[start THE INPUT]

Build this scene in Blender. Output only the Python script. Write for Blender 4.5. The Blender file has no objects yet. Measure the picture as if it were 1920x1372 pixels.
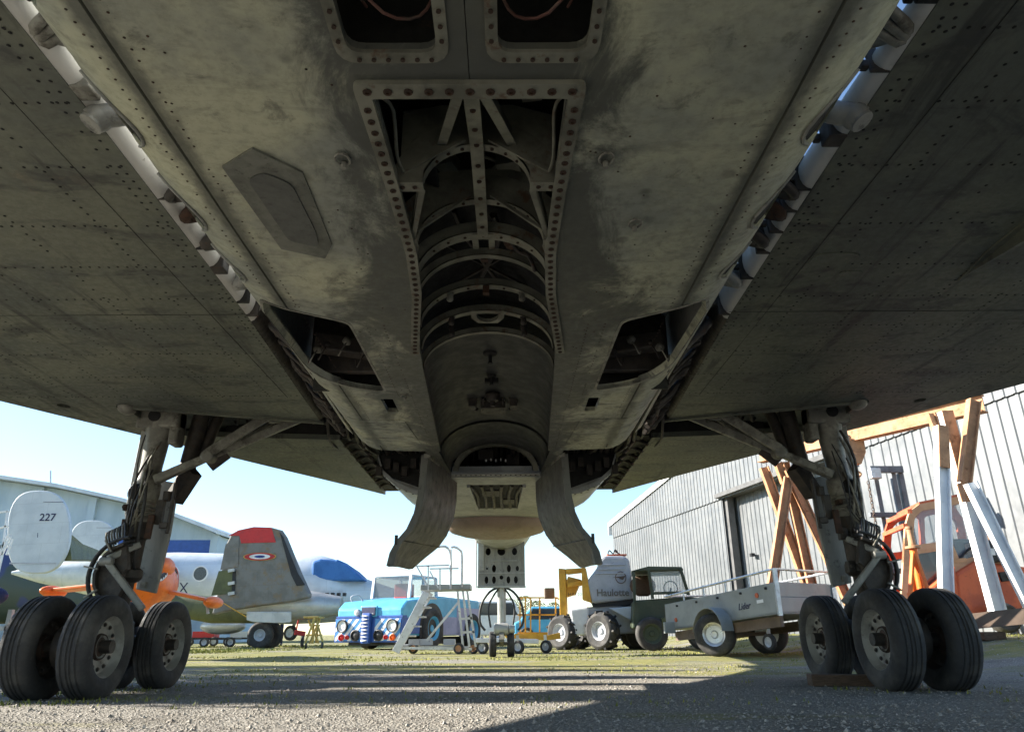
import bpy, bmesh, math, random
from mathutils import Vector as V, Matrix, noise as MN
from mathutils.geometry import delaunay_2d_cdt, intersect_point_tri_2d
RN = random.Random(11)
SC = bpy.context.scene
COL = SC.collection
# ---------------------------------------------------------------- camera
YAW, TILT, ROLL, FPX = .0105, .355, -.0095, 1350.
CAM = V((.088, 0, .40))
CF = V((math.sin(YAW)*math.cos(TILT), math.cos(YAW)*math.cos(TILT), math.sin(TILT)))
_r = V((math.cos(YAW), -math.sin(YAW), 0)); _u = _r.cross(CF)
CR = math.cos(ROLL)*_r + math.sin(ROLL)*_u
CU = -math.sin(ROLL)*_r + math.cos(ROLL)*_u
cd = bpy.data.cameras.new('camera'); cam = bpy.data.objects.new('camera', cd); COL.objects.link(cam)
cam.matrix_world = Matrix(((CR.x, CU.x, -CF.x, CAM.x), (CR.y, CU.y, -CF.y, CAM.y), (CR.z, CU.z, -CF.z, CAM.z), (0, 0, 0, 1)))
cd.sensor_width = 36; cd.lens = FPX/1920*36; cd.clip_start = .05; cd.clip_end = 3000
SC.camera = cam
# ---------------------------------------------------------------- sky and sun
SUN_EL, SUN_AZ = math.radians(25.2), math.radians(-82)      # azimuth from +Y (forward), negative = left
sd = V((math.sin(SUN_AZ)*math.cos(SUN_EL), math.cos(SUN_AZ)*math.cos(SUN_EL), math.sin(SUN_EL)))
w = bpy.data.worlds.new('World'); SC.world = w; w.use_nodes = True
nt = w.node_tree; sky = nt.nodes.new('ShaderNodeTexSky'); sky.sky_type = 'NISHITA'; sky.sun_disc = False
sky.sun_elevation = SUN_EL; sky.sun_rotation = SUN_AZ % (2*math.pi)
sky.air_density = 1.0; sky.dust_density = .15; sky.ozone_density = 2.5
bg = nt.nodes['Background']; nt.links.new(sky.outputs[0], bg.inputs[0]); bg.inputs[1].default_value = .078
sl = bpy.data.lights.new('sun', 'SUN'); so = bpy.data.objects.new('sun', sl); COL.objects.link(so)
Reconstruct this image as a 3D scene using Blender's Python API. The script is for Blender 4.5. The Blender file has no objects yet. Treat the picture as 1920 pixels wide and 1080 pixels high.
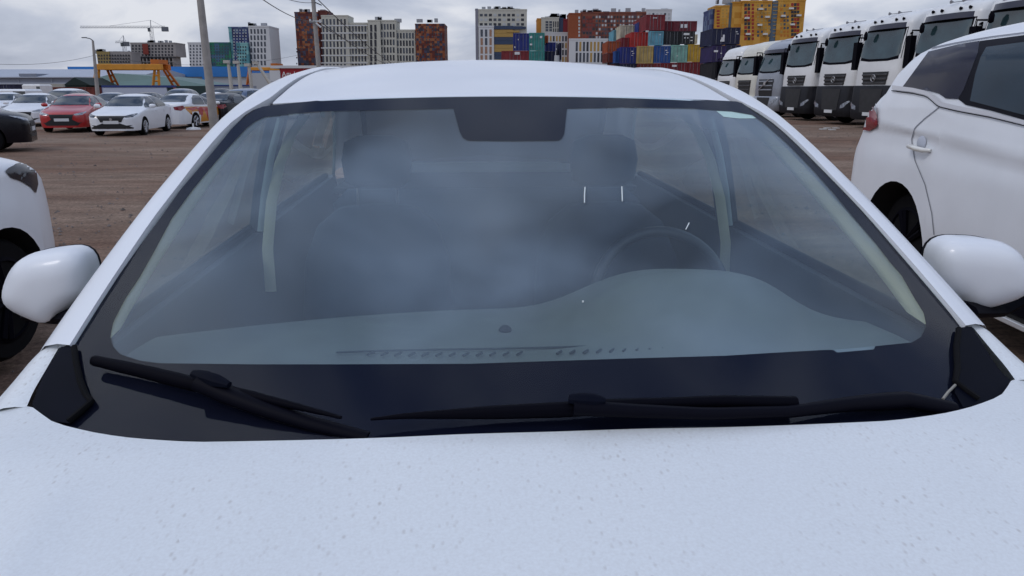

[end THE INPUT]

The data above needs to be retyped exactly, with the images left out.

Build this scene in Blender. Output only the Python script. Write for Blender 4.5. The Blender file has no objects yet. Measure the picture as if it were 1920x1372 pixels.
import bpy, bmesh, math, random
from mathutils import Vector as V, Matrix, noise as MN
from mathutils.geometry import delaunay_2d_cdt, intersect_point_tri_2d
RN = random.Random(11)
SC = bpy.context.scene
COL = SC.collection
# ---------------------------------------------------------------- camera
YAW, TILT, ROLL, FPX = .0105, .355, -.0095, 1350.
CAM = V((.088, 0, .40))
CF = V((math.sin(YAW)*math.cos(TILT), math.cos(YAW)*math.cos(TILT), math.sin(TILT)))
_r = V((math.cos(YAW), -math.sin(YAW), 0)); _u = _r.cross(CF)
CR = math.cos(ROLL)*_r + math.sin(ROLL)*_u
CU = -math.sin(ROLL)*_r + math.cos(ROLL)*_u
cd = bpy.data.cameras.new('camera'); cam = bpy.data.objects.new('camera', cd); COL.objects.link(cam)
cam.matrix_world = Matrix(((CR.x, CU.x, -CF.x, CAM.x), (CR.y, CU.y, -CF.y, CAM.y), (CR.z, CU.z, -CF.z, CAM.z), (0, 0, 0, 1)))
cd.sensor_width = 36; cd.lens = FPX/1920*36; cd.clip_start = .05; cd.clip_end = 3000
SC.camera = cam
# ---------------------------------------------------------------- sky and sun
SUN_EL, SUN_AZ = math.radians(25.2), math.radians(-82)      # azimuth from +Y (forward), negative = left
sd = V((math.sin(SUN_AZ)*math.cos(SUN_EL), math.cos(SUN_AZ)*math.cos(SUN_EL), math.sin(SUN_EL)))
w = bpy.data.worlds.new('World'); SC.world = w; w.use_nodes = True
nt = w.node_tree; sky = nt.nodes.new('ShaderNodeTexSky'); sky.sky_type = 'NISHITA'; sky.sun_disc = False
sky.sun_elevation = SUN_EL; sky.sun_rotation = SUN_AZ % (2*math.pi)
sky.air_density = 1.0; sky.dust_density = .15; sky.ozone_density = 2.5
bg = nt.nodes['Background']; nt.links.new(sky.outputs[0], bg.inputs[0]); bg.inputs[1].default_value = .078
sl = bpy.data.lights.new('sun', 'SUN'); so = bpy.data.objects.new('sun', sl); COL.objects.link(so)
Reconstruct this image as a 3D scene using Blender's Python API. The script is for Blender 4.5. The Blender file has no objects yet. Treat the picture as 1920 pixels wide and 1080 pixels high.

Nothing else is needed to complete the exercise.